Daily Archives: October 4, 2004

Fall views in Vermont

Yesterday Rich and I hiked south on the Long Trail from the Appalachian Gap. From near the Theron Shelter there is a great ledge where we ate lunch looking east at the Green Mountains and beyond to the White Mountains.

Here is a photo (well, 3). Click on it for an larger wide view. My camera does not do justice to the real thing.

Off to present at two Montreal User Group Meetings

It’s a great day for a drive and good thing as I am heading up to Montreal for a few days.

I am speaking at two user groups. Tonight I will be presenting at GUVSM, basically translates as Montreal Visual Studio User Group. They will be getting the first outing of my Web Services Security for Dummies with WSE2 presentation that I have been working on for quite some time. The group is run by Regional Director Guy Barrette and the ever-charming Eric Coté. Mario Cardinal will also be doing a presentation on the Microsoft Application Blocks tonight. Mario is slated to do an extended version of this talk for Vermont.NET in January, also.

Tomorrow night, I will be speaking at GUMSNET – this is the Microsoft Montreal .NET Architecture Group. At this meeting I will be presenting on What’s new in the .NET 2.0 Base Class Libraries for ASP.NET Developers (aka there’s more to asp.net than system.web). Thanks to user group leader Sylvain Groulx for the invitation and for covering my overnight stay since it is about a 3 hour drive each way.

My Alma Mater, Wells College, going co-ed after 136 years

Change is hard, but this is heart breaking. I know that the dynamics of being at a small all women’s college was one of the defining factors in becoming the person that I am now. There is an interesting article here about the evolution of many women’s colleges in central new york to co-ed institutions. Notable on that list is Cazenovia College as I grew up in Caz and remember the hullabaloo over their going co-ed.

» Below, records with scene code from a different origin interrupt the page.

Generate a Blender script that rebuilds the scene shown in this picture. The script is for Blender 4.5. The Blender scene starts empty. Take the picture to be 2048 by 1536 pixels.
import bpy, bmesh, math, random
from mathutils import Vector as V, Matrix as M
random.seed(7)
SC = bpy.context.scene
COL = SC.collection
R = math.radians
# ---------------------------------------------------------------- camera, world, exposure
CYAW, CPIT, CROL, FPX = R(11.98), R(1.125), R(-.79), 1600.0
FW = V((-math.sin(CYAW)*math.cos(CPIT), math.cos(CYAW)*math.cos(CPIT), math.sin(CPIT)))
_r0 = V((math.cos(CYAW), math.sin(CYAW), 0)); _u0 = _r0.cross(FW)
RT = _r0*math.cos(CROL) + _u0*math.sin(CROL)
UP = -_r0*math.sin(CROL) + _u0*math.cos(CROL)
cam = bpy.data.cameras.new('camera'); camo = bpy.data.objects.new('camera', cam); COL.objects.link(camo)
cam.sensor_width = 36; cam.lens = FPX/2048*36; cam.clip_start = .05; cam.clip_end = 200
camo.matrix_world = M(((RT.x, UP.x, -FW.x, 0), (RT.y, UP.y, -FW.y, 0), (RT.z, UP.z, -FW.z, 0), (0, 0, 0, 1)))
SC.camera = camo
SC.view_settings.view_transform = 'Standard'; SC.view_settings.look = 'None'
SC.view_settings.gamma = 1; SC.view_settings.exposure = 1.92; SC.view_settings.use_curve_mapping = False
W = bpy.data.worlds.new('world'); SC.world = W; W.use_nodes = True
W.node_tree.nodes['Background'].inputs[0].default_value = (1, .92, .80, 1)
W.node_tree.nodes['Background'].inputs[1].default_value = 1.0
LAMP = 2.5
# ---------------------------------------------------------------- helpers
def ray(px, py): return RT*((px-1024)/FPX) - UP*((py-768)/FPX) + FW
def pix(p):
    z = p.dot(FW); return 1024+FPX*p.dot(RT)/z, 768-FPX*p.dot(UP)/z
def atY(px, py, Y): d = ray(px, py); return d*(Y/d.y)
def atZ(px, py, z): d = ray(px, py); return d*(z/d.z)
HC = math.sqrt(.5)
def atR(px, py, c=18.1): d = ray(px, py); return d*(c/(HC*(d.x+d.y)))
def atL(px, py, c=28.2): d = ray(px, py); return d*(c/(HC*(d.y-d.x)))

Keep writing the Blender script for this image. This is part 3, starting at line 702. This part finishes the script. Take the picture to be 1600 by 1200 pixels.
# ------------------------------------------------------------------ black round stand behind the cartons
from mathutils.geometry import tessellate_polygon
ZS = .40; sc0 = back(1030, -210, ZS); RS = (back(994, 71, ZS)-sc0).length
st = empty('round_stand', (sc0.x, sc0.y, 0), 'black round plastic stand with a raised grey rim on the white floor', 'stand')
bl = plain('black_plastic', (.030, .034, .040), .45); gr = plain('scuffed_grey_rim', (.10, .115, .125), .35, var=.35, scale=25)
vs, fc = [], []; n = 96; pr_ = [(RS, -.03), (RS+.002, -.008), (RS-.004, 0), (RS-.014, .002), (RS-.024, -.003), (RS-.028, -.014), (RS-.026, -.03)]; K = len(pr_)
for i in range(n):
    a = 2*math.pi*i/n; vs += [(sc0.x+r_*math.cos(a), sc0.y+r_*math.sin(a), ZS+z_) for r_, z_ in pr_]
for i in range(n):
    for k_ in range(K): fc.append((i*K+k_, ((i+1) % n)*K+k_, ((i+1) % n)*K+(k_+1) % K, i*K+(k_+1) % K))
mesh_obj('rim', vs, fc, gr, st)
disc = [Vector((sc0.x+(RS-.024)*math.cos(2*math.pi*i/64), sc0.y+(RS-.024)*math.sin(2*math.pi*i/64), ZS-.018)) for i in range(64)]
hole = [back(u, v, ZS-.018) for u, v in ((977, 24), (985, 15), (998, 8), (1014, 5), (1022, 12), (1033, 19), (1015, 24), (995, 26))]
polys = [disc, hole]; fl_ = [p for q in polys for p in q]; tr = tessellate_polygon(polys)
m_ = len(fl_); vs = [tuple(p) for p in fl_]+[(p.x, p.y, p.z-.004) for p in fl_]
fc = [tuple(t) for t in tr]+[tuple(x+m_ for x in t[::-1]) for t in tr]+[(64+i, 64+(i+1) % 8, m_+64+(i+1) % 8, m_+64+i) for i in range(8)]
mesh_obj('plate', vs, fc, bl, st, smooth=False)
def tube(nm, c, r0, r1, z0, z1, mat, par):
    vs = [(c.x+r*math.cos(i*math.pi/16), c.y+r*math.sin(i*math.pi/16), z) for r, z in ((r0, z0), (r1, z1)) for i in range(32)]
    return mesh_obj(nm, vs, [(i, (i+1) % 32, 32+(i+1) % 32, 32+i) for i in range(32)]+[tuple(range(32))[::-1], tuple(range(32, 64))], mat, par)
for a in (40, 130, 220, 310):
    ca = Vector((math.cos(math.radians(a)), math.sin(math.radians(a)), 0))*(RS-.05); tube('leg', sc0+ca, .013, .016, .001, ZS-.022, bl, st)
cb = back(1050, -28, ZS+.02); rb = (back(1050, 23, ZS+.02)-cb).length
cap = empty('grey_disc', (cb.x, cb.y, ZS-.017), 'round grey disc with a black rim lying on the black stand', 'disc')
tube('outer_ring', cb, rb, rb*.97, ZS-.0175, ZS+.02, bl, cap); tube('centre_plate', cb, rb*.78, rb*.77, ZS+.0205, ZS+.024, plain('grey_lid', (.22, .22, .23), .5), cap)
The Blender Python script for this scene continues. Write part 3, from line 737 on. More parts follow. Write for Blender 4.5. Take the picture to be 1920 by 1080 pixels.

Ahhh Wells. It is a very special place and in reality, I don’t think that the addition of male students is going to change that. When I lived in Dutchess County, I had the great example of Vassar College nearby. That went co-ed many years ago and remains a very very special place. The spirit of what is special about Wells College is quite embedded into every brick, every blade of grass on that campus and in the hearts of every alum. So I have great confidence that this won’t change.

Painful late night lessons with X509 Certificates

well it wasn’t a late night when I started.

I had to do some reconfiguration on the machine that I am using to do my wse2 demo tomorrow night at GUVSM in Montreal.

I am recreating some of these demos from scratch so I was practicing… 😉

Suddenly I was getting errors on my user of an X509 Certificate.

Cryptography_CSP_NoPrivateKey

That was easily googled and the answer (in the newsgroups by the master himself … Jeffrey Hasan) with the notion that there was something wrong with my certificate installs.

That made perfect sense since I changed my windows login password today and that wipes them out. However I checked them and they were still there, so I didn’t worry. But now, I deleted and attempted (note that key word…) to reinstall them.

I was able to install 2 of the 3 sample certificates but was getting an error when imorting the private server certificate into the Local Computer/Personal store. The error is

“an internal error occurred. The private key that you are importing might require a cryptographic service provider that is not installed on your system.”

So I googled and found lots of problems with windows 2000 server. After about an hour of this, I was grabbing at straws, installed the certificate elsewhere and then just dragged and dropped it into the place I wanted. Tada. Problem solved. (Temporarily, since I do want to know why I can no longer import into that store.)

Almost.

However, in my reproduction of my demos I had forgotten something important.

I was now getting a new error message when running my demo that said :

The certificate’s trust chain could not be verfied with the following reaons: A certificate chain processed, but terminated in a root certificate which is not trusted by the trust provider.

Now I was really frustrated. I googled again with no real luck. Then poked around the newsgroups again and saw something that triggered my memory that I needed to check “Allow Test Roots” in the WSE Settings (or just hand code this into web.config).

So all is well now and I have added some google juice to future people who may have these problems as well.

And as we all know, these lessons are painful and exhausting, but they are the lessons that really ingrain this stuff into your head.